Building an LSTM-Based Stock Price Prediction Model: An End-to-End Guide

In this blog post, we’ll walk you through creating an end-to-end machine learning application to predict stock market prices. We'll use Python, TensorFlow, Keras, and Flask for this project. Let's dive in step-by-step, from data collection to deployment as a real-time web application.

Step 1: Data Collection and Preprocessing

First, we need to gather historical stock market data. We'll use the yfinance library to fetch this data for Google (GOOG) from 2012 to 2022.

import numpy as np
import pandas as pd
import matplotlib.pyplot as plt
import yfinance as yf

# Define the time period and stock ticker
start = '2012-01-01'
end = '2022-12-21'
stock = 'GOOG'

# Download the stock data
data = yf.download(stock, start, end)
data.reset_index(inplace=True)

Step 2: Visualizing the Data

To understand the data better, we visualize the closing prices along with the 100-day and 200-day moving averages.

# Calculate moving averages
ma_100_days = data.Close.rolling(100).mean()
ma_200_days = data.Close.rolling(200).mean()

# Plot the closing prices and moving averages
plt.figure(figsize=(10, 6))
plt.plot(ma_100_days, 'r', label='100-Day MA')
plt.plot(ma_200_days, 'b', label='200-Day MA')
plt.plot(data.Close, 'g', label='Close Price')
plt.legend()
plt.show()

Step 3: Preparing the Data for Training

Next, we prepare the data for training our LSTM model. We split the data into training and testing sets and scale it using MinMaxScaler.

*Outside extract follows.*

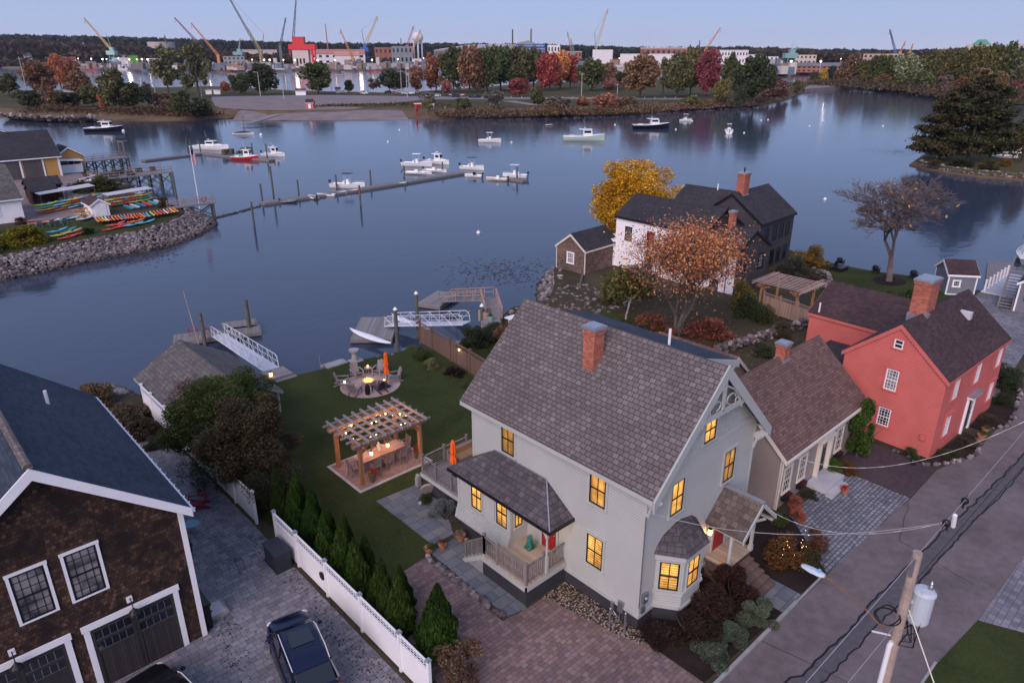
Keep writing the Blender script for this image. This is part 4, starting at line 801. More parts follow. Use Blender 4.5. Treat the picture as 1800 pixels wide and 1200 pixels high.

from sklearn.preprocessing import MinMaxScaler

# Drop missing values
data.dropna(inplace=True)

# Split the data into training and testing sets
train_size = int(len(data) * 0.80)
data_train = data.Close[:train_size]
data_test = data.Close[train_size:]

# Scale the data
scaler = MinMaxScaler(feature_range=(0, 1))
data_train_scaled = scaler.fit_transform(data_train.values.reshape(-1, 1))

# Create sequences of 100 days for training
x_train, y_train = [], []
for i in range(100, len(data_train_scaled)):
    x_train.append(data_train_scaled[i-100:i])
    y_train.append(data_train_scaled[i, 0])

x_train, y_train = np.array(x_train), np.array(y_train)

Step 4: Building the LSTM Model

Now, let's build our LSTM model using Keras. Our model will have multiple LSTM layers, each followed by dropout layers to prevent overfitting.

from keras.models import Sequential
from keras.layers import Dense, Dropout, LSTM

# Define the LSTM model
model = Sequential()
model.add(LSTM(50, activation='relu', return_sequences=True, input_shape=(x_train.shape[1], 1)))
model.add(Dropout(0.2))

model.add(LSTM(60, activation='relu', return_sequences=True))
model.add(Dropout(0.3))

model.add(LSTM(80, activation='relu', return_sequences=True))
model.add(Dropout(0.4))

model.add(LSTM(120, activation='relu'))
model.add(Dropout(0.5))

model.add(Dense(1))

# Compile the model
model.compile(optimizer='adam', loss='mean_squared_error')

# Train the model
model.fit(x_train, y_train, epochs=50, batch_size=32, verbose=1)

Step 5: Testing the Model

After training, we need to evaluate our model on the test data. We also rescale the predictions back to the original scale.

# Prepare the test data
past_100_days = data_train.tail(100)
data_test = pd.concat([past_100_days, data_test], ignore_index=True)
data_test_scaled = scaler.transform(data_test.values.reshape(-1, 1))

# Create sequences for testing
x_test, y_test = [], []
for i in range(100, len(data_test_scaled)):
    x_test.append(data_test_scaled[i-100:i])
    y_test.append(data_test_scaled[i, 0])

x_test, y_test = np.array(x_test), np.array(y_test)

# Make predictions
y_pred = model.predict(x_test)

# Rescale the predictions
scale = 1 / scaler.scale_[0]
y_pred = y_pred * scale
y_test = y_test * scale

# Plot the results
plt.figure(figsize=(10, 6))
plt.plot(y_test, 'g', label='Original Price')
plt.plot(y_pred, 'r', label='Predicted Price')
plt.xlabel('Time')
plt.ylabel('Price')
plt.legend()
plt.show()

Step 6: Saving the Model

Finally, we save our trained model so it can be loaded and used later for real-time predictions.

model.save('Stock_Predictions_Model.keras')

Conclusion

In this tutorial, we've built an end-to-end machine learning application to predict stock prices. We covered data collection, preprocessing, model building, training, and evaluation. This project provides a solid foundation for more advanced stock prediction models and real-time applications. Happy coding!